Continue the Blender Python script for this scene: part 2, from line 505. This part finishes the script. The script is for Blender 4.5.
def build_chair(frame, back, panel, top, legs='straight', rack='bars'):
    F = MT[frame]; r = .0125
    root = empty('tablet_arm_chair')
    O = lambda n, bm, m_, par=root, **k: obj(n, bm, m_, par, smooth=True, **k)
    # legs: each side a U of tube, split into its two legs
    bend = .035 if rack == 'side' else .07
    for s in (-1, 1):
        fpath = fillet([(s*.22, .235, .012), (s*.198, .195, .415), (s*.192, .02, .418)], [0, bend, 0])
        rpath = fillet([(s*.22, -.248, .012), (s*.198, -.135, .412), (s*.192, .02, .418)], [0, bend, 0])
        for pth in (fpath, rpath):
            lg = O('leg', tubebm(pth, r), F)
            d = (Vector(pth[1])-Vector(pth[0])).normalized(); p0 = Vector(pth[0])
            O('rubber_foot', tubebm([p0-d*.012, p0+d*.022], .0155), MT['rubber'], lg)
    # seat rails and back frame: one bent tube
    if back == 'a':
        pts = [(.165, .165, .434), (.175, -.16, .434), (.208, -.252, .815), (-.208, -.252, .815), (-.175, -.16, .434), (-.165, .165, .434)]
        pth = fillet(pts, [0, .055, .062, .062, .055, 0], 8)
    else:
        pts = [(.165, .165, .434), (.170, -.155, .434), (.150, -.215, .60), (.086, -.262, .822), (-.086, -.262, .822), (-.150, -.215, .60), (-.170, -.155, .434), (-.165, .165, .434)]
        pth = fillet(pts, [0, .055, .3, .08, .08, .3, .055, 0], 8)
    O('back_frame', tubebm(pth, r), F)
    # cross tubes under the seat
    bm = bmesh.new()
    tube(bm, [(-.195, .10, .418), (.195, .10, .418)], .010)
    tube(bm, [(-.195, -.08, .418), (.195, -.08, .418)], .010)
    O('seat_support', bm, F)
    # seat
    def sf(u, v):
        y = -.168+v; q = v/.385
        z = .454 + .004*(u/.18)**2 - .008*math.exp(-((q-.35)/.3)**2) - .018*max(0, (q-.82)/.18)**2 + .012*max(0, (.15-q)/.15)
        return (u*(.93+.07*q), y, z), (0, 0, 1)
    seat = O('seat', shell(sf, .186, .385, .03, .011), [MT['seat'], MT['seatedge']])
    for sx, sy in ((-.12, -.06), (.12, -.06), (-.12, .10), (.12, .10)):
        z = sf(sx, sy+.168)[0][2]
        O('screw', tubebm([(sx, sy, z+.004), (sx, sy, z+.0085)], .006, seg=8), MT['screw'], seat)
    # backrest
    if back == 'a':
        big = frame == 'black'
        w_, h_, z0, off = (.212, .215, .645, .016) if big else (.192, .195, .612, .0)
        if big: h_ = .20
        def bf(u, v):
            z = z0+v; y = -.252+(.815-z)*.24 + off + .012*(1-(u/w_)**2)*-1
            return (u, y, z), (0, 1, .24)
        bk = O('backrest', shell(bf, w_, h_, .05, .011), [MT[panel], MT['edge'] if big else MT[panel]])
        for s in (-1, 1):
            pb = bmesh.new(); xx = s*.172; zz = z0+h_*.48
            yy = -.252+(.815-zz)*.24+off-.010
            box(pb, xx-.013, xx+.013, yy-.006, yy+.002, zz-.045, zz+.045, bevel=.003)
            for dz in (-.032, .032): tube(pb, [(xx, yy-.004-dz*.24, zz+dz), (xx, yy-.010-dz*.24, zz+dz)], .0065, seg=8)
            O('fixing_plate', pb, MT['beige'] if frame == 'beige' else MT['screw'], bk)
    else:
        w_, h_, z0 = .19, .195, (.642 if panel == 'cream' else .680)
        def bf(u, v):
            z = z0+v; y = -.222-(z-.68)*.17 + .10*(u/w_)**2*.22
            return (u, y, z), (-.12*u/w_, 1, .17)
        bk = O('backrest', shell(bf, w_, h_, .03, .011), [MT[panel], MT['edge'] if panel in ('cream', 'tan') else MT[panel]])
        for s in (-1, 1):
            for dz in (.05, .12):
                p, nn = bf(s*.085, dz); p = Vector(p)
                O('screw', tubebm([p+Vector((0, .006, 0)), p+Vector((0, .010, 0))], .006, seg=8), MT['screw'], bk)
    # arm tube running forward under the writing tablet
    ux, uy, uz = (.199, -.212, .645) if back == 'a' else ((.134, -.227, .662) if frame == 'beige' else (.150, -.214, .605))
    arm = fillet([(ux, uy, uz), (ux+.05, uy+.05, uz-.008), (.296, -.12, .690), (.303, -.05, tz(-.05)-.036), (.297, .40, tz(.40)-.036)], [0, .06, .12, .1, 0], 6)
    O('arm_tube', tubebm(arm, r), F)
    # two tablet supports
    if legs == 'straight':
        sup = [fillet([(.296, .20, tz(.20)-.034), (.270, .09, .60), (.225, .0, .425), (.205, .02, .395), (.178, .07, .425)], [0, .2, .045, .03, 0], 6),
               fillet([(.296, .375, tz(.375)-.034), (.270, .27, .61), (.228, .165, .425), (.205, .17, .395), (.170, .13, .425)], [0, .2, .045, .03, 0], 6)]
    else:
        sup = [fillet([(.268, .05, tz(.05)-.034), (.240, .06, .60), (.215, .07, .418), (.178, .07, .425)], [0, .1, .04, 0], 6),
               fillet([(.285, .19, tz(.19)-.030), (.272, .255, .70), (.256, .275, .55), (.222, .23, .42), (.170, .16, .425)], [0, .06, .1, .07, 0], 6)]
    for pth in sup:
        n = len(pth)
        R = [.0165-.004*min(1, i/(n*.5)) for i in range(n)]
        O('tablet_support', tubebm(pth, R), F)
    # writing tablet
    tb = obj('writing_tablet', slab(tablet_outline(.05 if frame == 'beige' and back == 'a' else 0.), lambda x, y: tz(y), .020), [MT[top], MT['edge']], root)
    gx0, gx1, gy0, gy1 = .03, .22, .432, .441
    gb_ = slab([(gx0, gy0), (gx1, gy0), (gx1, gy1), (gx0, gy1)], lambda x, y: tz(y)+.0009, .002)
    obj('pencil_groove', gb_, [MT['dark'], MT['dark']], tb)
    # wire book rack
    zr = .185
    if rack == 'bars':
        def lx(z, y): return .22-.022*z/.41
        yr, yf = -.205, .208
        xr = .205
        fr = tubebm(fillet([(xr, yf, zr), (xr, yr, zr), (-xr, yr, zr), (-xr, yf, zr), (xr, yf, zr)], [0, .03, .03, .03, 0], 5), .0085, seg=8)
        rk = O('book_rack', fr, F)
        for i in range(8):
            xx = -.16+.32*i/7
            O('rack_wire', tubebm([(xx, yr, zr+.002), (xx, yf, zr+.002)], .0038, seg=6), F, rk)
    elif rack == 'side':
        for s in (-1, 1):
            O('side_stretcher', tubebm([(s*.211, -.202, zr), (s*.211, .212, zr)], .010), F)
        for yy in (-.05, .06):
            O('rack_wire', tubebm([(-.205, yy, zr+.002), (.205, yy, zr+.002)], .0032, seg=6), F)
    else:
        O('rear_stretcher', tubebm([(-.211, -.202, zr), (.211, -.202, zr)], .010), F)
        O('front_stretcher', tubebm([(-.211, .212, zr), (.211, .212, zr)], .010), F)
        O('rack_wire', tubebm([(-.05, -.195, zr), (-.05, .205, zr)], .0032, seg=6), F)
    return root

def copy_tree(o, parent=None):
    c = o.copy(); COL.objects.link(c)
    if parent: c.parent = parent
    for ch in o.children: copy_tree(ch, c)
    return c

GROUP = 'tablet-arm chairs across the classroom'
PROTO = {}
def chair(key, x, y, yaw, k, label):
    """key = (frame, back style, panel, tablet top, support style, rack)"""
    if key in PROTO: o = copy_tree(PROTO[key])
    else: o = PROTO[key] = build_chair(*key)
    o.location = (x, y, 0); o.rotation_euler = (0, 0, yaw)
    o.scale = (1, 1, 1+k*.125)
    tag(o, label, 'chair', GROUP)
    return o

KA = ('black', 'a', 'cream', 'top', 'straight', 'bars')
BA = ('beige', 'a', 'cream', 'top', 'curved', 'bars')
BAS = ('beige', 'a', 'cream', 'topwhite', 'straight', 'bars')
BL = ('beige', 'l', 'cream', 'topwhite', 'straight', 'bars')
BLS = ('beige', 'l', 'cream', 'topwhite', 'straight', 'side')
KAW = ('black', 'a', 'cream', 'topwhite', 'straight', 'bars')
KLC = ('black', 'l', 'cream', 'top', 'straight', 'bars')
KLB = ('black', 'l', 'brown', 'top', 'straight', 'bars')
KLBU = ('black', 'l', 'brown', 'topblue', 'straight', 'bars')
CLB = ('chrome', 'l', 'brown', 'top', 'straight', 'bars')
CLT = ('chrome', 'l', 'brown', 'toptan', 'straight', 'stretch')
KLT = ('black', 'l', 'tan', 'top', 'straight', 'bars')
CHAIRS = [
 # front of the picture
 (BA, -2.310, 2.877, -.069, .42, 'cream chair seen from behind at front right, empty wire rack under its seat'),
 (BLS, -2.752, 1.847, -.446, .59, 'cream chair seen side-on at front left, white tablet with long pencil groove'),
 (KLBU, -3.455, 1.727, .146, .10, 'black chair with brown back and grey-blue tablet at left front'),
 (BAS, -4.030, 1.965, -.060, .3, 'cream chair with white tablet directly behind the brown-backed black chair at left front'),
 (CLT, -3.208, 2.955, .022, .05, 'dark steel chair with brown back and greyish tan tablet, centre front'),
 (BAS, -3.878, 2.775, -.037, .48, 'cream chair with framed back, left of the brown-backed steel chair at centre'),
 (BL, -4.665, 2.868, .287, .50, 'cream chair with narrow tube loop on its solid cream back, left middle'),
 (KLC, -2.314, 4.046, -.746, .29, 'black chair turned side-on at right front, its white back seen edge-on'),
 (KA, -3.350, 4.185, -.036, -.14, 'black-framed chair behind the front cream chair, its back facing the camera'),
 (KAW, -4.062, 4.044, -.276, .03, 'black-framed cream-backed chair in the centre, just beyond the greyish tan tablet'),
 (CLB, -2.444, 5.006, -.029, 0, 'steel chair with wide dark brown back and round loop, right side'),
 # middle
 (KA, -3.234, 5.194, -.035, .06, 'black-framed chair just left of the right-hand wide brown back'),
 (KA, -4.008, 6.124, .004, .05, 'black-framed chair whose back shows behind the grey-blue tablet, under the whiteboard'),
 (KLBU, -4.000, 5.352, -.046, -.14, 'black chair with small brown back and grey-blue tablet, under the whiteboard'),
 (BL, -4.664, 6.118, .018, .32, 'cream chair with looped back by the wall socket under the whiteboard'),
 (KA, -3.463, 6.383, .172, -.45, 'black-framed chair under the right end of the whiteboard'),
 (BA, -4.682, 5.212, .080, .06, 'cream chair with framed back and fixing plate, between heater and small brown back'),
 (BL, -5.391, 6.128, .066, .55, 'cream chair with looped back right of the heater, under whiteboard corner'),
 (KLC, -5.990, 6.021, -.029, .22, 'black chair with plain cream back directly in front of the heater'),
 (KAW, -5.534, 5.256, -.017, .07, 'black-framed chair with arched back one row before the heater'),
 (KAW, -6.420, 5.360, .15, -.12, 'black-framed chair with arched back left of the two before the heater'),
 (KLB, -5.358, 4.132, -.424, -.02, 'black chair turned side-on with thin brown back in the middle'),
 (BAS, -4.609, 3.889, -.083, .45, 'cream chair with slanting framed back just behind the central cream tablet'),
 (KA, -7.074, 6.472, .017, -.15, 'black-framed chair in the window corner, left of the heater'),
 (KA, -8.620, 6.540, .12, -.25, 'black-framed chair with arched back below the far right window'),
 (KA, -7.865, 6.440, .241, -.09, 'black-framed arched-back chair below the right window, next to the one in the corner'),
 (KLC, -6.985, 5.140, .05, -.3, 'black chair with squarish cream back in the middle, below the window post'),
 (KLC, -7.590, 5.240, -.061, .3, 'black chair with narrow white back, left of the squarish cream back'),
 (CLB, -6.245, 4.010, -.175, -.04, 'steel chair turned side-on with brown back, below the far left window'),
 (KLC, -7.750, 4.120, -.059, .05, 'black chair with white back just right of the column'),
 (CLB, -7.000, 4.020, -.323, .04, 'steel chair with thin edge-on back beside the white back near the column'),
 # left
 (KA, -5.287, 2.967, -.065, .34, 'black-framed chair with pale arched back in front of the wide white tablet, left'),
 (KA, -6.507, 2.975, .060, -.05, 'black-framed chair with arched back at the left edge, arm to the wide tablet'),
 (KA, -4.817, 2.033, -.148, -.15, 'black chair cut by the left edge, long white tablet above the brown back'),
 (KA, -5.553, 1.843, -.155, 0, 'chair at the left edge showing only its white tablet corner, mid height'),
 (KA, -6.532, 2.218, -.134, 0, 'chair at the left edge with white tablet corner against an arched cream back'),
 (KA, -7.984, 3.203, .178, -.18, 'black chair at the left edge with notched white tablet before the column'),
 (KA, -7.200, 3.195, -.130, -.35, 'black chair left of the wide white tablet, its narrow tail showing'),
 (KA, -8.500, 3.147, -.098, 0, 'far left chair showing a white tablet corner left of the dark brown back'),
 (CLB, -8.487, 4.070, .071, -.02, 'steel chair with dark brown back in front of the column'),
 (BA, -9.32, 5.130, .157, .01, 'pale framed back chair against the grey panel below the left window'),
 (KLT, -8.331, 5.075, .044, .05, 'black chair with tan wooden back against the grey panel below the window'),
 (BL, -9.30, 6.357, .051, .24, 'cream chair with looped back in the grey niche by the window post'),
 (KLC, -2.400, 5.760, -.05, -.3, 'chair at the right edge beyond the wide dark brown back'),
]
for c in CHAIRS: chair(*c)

WRITTEN EXERCISE> Copy out each line of the data where the string "from" appears.

COMPLETE RESPONSE>
Continue the Blender Python script for this scene: part 2, from line 505. This part finishes the script. The script is for Blender 4.5.
 (BA, -2.310, 2.877, -.069, .42, 'cream chair seen from behind at front right, empty wire rack under its seat'),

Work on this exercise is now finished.